Some 15 years later, while working in the City of London, I was going via Liverpool Street Station when l spotted in the crowd a white “cheesecutter” and a heavily-ribboned uniform with a gold Station Warrant Officer’s crown on the sleeve. It was Mr Coley. He was in the Corps of Commissionaires and was Head Messenger for a large company based only 200 yards from my bank head office. We had been working near one another for about five years! I greeted him by saying: “Station WarrantOfficer Joe Coley, RAF Swanton Morley,” and immediately found myself wondering why I was, quite unintentionally, standing to attention in front of him, with my briefcase and folded umbrella, at the age of 34! “I don’t remember your name, laddie, but you were on National Service Course 15, weren’t you?” he said. “Well, Mr Coley, when I was a cadet I thought you were an absolute swine to us but l’ve thanked you many times since for knocking me into shape.” “You aircrew were a high-spirited and undisciplined lot,” he said, “but I had seen it all before and we knew it was essential to keep you in order.” We shook hands and I watched him walk away, looking only slightly older but still immaculate, erect and proud as ever.


I have so many memories of RAF Swanton Morley.

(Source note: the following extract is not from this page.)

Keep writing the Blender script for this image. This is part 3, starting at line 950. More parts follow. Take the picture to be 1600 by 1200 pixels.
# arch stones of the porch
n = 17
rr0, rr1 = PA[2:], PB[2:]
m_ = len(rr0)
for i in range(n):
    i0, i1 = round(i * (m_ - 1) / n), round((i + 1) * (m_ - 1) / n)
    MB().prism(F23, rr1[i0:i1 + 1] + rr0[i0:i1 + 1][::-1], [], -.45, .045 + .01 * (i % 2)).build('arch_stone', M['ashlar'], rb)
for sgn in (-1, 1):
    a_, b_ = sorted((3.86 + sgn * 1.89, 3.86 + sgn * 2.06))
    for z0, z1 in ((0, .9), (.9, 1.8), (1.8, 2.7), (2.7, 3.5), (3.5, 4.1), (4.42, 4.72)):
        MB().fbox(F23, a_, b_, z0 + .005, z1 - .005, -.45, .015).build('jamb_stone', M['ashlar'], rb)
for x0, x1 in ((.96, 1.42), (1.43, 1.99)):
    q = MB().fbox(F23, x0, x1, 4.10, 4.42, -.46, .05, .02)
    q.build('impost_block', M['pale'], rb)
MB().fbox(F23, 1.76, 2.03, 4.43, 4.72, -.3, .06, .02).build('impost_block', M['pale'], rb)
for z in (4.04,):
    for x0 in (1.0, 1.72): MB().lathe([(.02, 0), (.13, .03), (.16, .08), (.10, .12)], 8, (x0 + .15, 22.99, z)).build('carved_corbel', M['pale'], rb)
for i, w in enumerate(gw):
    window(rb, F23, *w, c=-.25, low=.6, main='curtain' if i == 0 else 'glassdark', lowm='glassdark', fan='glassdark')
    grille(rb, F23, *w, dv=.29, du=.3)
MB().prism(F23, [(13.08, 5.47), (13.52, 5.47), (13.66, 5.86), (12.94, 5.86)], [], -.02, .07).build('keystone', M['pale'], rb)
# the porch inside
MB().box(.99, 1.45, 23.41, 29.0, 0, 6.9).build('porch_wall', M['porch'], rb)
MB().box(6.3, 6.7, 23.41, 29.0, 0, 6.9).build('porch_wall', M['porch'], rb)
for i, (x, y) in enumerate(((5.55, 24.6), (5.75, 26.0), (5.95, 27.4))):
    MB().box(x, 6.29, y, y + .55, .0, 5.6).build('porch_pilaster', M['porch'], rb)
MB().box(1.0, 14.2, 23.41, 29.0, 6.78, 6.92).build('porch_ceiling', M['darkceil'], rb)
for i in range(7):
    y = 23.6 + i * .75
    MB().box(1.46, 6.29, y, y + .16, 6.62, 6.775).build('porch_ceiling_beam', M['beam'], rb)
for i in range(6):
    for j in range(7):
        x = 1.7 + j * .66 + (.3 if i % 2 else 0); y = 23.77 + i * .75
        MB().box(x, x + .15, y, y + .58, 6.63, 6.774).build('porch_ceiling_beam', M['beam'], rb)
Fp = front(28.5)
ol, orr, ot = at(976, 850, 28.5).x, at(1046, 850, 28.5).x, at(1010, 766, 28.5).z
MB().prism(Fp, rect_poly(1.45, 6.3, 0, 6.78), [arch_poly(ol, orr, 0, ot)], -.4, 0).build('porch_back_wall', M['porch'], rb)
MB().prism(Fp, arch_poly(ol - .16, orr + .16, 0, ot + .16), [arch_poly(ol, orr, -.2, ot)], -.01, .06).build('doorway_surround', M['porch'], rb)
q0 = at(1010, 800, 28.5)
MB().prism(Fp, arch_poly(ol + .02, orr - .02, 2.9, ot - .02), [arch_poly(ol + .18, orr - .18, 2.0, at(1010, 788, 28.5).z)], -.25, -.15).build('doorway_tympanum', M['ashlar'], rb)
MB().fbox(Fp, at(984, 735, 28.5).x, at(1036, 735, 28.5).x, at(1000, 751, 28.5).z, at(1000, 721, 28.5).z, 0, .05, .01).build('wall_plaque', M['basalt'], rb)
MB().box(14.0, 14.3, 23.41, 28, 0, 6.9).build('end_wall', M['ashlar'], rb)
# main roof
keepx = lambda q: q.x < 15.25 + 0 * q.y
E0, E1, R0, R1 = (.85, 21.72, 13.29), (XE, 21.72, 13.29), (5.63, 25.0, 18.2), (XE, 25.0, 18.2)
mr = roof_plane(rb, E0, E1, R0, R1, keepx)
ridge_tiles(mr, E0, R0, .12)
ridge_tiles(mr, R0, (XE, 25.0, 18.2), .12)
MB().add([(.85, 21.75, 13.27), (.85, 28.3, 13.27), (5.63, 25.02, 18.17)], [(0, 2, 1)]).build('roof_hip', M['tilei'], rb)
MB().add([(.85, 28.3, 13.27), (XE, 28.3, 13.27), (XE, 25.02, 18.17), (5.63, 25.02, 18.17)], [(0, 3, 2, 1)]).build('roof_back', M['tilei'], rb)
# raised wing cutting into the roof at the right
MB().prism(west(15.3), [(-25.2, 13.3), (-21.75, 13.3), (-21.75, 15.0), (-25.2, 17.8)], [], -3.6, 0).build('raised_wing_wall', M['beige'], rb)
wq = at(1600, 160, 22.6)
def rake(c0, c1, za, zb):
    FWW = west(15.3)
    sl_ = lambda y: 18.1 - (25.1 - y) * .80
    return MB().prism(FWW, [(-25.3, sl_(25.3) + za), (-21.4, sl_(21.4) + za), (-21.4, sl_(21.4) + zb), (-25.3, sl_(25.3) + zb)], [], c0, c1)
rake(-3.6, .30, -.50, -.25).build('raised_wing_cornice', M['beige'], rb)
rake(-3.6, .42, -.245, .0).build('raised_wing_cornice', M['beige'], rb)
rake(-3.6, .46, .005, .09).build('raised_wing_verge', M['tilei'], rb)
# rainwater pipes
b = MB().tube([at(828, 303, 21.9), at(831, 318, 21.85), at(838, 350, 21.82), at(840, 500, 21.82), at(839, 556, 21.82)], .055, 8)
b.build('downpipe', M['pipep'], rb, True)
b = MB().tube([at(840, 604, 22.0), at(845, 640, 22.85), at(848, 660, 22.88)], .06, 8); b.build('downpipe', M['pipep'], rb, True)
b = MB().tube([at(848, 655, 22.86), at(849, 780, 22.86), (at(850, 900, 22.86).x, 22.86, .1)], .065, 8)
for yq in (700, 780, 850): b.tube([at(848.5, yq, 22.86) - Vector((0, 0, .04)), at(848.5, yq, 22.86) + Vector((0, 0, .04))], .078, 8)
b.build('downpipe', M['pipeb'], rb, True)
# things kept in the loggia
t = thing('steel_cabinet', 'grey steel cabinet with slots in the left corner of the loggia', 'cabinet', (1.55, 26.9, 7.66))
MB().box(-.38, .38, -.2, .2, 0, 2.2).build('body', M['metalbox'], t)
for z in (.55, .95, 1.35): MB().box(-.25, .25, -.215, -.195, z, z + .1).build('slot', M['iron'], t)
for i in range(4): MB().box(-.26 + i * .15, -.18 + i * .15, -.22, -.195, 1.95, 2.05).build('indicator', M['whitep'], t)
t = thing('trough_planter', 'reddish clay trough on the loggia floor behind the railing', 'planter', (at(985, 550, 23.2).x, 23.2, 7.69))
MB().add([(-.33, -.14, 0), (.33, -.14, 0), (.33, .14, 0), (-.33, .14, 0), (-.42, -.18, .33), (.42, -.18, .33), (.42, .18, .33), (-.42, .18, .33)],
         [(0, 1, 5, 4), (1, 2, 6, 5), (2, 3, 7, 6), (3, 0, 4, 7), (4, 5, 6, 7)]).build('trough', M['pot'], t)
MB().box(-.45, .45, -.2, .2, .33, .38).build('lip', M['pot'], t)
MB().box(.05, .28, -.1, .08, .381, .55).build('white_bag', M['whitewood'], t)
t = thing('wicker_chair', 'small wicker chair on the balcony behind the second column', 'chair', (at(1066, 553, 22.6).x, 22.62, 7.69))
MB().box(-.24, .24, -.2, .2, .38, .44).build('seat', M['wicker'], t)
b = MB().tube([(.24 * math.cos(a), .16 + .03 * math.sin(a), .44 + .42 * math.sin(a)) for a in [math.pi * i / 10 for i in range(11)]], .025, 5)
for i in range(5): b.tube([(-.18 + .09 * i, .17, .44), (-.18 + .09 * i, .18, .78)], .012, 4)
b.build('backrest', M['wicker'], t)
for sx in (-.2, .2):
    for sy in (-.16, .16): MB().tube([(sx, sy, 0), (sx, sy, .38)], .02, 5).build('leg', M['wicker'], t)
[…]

The bad ones dimmed by time, the good ones remembered with warm nostalgia. At 18, our very steep learning curve; growing up as a person and an aviator at the same time; homesickness when things got rough; so many different characters from varied backgrounds binding together with one aim - to learn to fly; the keen competition for the eligible pretty girls at the Saturday night East Dereham Memorial Hall dances (never in the field of human ardour were so many chasing so few!). But above all, I remember the special comradeship and camaraderie. We all underwent the fears and anxieties of our very comprehensive, pressurised and often difficult training and of having to conform to Service discipline. But I count myself privileged and immeasurably the richer for having been through those experiences.